Every day, I need to remind myself what it means to live in God’s grace. I can feel the pull to moralize at every turn. I want to tell you to stop your sinning and be better for goodness sakes! Act like an adult! Act like a man! Don’t be a skank! Why haven’t you been to church lately? Are you reading your bible? Early morning prayers are the best! Ten percent or you’re robbing God!

There. I feel better. What’s worse is, I’m not kidding—I kind of do. Because it feels good to be a moralistic blowhard. It feels good to point out your flaws so authoritatively. Kind of makes me feel superior and it actually makes my sins seem a little further away, a bit smaller.

Wow, that’s neurotic.

But, I get it. The guilt can be overwhelming.
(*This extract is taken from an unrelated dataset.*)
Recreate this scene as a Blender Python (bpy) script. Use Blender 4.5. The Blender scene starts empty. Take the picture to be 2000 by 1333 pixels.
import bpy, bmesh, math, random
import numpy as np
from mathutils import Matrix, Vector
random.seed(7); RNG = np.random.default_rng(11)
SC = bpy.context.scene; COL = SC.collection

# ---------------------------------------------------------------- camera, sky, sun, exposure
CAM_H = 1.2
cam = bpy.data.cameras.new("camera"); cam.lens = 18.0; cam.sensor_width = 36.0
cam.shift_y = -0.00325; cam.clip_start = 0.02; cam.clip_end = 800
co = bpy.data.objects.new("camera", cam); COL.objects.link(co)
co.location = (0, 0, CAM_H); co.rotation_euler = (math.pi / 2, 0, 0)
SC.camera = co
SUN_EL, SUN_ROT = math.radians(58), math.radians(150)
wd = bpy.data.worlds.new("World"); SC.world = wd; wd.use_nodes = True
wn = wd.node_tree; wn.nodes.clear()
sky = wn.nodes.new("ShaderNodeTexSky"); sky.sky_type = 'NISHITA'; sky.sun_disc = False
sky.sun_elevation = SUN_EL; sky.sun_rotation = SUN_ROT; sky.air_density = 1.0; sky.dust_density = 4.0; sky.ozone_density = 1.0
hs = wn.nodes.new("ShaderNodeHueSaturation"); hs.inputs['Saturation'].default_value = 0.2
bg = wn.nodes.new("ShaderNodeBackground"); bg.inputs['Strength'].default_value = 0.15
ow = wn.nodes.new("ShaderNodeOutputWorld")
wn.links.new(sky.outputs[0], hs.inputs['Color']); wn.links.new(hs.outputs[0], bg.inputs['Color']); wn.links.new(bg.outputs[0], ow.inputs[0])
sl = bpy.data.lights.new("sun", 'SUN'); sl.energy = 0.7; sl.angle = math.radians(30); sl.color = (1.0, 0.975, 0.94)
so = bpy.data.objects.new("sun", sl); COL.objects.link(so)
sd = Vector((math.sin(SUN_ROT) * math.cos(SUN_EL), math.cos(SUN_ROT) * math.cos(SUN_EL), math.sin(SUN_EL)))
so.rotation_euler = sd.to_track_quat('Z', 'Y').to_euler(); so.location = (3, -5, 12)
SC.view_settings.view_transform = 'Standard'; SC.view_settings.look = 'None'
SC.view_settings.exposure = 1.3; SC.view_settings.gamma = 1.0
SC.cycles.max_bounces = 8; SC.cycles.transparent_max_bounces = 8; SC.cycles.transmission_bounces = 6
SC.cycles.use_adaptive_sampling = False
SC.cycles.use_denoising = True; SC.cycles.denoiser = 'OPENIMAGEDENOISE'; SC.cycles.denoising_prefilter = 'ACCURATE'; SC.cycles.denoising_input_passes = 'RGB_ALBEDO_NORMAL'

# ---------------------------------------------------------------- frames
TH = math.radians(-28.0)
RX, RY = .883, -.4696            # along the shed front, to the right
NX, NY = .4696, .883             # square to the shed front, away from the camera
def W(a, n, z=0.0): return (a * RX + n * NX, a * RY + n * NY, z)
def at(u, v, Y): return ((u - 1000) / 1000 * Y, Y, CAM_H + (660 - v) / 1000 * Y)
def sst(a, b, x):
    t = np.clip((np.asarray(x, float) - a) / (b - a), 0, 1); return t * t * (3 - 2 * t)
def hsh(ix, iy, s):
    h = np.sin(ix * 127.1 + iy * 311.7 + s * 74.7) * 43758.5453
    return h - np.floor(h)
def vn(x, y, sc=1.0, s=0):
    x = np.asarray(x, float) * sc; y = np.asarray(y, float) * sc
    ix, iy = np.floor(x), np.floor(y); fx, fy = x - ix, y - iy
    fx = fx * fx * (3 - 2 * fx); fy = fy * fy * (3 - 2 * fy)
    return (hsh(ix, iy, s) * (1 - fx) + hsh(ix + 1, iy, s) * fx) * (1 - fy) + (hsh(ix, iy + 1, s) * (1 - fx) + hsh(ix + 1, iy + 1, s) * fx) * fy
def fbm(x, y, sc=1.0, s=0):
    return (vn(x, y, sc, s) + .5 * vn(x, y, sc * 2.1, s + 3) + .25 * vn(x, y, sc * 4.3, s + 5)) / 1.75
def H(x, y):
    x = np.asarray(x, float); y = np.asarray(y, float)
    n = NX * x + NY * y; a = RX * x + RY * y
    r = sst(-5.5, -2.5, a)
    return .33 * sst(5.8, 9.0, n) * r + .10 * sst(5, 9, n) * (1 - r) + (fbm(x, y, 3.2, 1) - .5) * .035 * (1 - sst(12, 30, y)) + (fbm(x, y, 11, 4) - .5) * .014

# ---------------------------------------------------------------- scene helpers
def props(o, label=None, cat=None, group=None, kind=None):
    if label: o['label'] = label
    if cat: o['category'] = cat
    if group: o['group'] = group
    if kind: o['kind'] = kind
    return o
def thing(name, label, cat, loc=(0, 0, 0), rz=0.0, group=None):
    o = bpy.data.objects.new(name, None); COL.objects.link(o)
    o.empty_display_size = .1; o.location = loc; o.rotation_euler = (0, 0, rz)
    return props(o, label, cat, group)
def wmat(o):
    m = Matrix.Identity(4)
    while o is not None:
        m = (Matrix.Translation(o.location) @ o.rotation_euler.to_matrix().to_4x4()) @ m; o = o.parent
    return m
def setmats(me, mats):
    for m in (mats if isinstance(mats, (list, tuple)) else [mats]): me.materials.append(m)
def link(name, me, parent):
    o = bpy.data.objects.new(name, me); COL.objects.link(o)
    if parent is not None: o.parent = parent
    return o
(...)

But the truth is better than my sinful projecting of my guilt onto you to make me feel better. The truth is that Christianity isn’t Chuck E. Cheese. I don’t have to work really, really hard and earn enough tickets to claim a tiny bit of God’s love.

He already loves us.

As a matter of fact, if you belong to Him, you are like a tree planted next to clear, pure water. Any fruit you manage isn’t because you tried really hard or read the bible in a year. It’s because you stayed put, next to God. You trusted that he has given you all you need, and that he’s already pleased with you because of his child.

Your job is to bask in his love, and let that love change you.